My point is simply that the term is provocative. If you go around bandying it about in a public forum, don't be surprised when it gets a reaction. In this case, someone suggesting that you should be using a male slur.

Moving on, if blacks were wildly disproportionately criminal in every society in which they existed, then your analogy between blacks and males might hold. I'm not aware of this being the case.


As far as I can tell, your argument goes something like this: Patriarchal societies are violent. There are no matriarchal societies. Therefore, women are less violent than men. It's complete non-sequitor.

No, I'm saying that "the evidence indicates that men are, statistically, wildly more likely to commit violence than women. There is also the fact that there are no matriarchal societies. Perhaps there is a correlation between these facts." That seems pretty straightforward to me.

The reason I'm ignoring the cultural question is because patriarchy appears, again, to be the case in every single human society that we know of. There are societies in which lineage passes through women. There are societies in which women are in possession of the family property. Yet there is no society where women, as a rule, hold the political power. Why? It's fine to say "cultural factors," but how would you account for the apparent universality of them?
[info]nationelectric wrote:
Mar. 19th, 2008 06:51 am (UTC)
On the other hand, if we say that power is, by and large, the domain of the aggressive, then we have a situation where males, being more likely to be aggressive, will necessarily come to acquire most or all of the power, and the women who acquire power will be the ones who exhibit the most "male" attitudes.

So, in one sense you can say that this dynamic isn't an especially male phenomenon, it's just that males are best equipped to exploit it. In another sense, though, this dynamic is an emergent property of all individual humans, and thus males (collectively) certainly have some responsibility for the fact that aggressiveness is as valuable a trait as it is. At that point you're sort of dealing with perspectives, and I'm not sure you can point at one and say that it is objectively true, and point at the other and say it's objectively false.

Edited at 2008-03-19 06:55 am (UTC)
[info]anitra wrote:
Mar. 19th, 2008 09:06 pm (UTC)
On top of all this, the Irish wouldn't have cared one whit if the people they had been killing were fellow Catholics.

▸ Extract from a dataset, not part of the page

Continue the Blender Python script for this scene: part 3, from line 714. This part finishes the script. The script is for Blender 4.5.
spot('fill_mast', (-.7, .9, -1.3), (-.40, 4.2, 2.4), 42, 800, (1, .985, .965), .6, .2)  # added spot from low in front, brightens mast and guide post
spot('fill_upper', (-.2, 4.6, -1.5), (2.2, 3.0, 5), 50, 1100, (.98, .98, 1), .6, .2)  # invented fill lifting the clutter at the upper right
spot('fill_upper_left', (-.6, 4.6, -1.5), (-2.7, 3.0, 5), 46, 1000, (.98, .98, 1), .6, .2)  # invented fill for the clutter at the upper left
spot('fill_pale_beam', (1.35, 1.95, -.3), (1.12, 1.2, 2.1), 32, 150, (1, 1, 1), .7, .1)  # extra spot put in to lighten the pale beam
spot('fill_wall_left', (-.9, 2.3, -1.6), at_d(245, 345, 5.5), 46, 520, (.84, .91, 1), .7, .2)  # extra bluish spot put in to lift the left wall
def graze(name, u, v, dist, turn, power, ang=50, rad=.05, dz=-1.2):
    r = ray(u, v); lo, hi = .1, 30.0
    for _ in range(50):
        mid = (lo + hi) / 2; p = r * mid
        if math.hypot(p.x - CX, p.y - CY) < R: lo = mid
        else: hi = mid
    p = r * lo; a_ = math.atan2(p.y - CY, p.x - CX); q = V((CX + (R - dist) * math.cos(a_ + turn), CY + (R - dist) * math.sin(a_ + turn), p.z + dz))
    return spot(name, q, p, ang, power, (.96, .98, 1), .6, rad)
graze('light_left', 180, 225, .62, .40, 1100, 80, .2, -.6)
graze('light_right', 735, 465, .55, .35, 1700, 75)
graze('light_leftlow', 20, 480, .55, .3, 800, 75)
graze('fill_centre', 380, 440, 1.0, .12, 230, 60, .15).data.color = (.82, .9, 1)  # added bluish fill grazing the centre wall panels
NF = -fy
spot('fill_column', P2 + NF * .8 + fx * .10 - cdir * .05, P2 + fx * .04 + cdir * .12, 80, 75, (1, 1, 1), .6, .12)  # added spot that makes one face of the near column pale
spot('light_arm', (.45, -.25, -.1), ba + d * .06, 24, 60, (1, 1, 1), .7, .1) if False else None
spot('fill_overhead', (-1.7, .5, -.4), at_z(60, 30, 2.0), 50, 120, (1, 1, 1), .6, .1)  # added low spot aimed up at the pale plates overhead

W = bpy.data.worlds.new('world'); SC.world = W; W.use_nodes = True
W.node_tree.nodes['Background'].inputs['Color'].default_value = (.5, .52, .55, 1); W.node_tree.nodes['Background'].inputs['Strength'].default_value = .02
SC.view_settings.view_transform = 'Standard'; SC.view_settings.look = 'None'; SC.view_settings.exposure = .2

To be fair, you can replace "Irish" with any other predominantly-Catholic group, for most wars since the Reformation... Protestant vs. Catholic has always been just an excuse, an easy way to draw the lines.
(Anonymous) wrote:
Jul. 8th, 2008 02:53 am (UTC)
Iceland
A note in passing, 3 months late: Iceland actually did convert officially to Christianity, in 1000. The King of Norway at the time was making colonising noises, and was also using force-fed Christianity to hammer Norway into a more-or-less centralised state. The Icelanders wanted a stopgap measure to keep him off, and their appeasement worked perfectly - he didn't invade that year, died a few years later, and formal declarations don't necessarily have to be enforced. Especially not when they're made by the Allting, possibly the most toothless ruling body ever.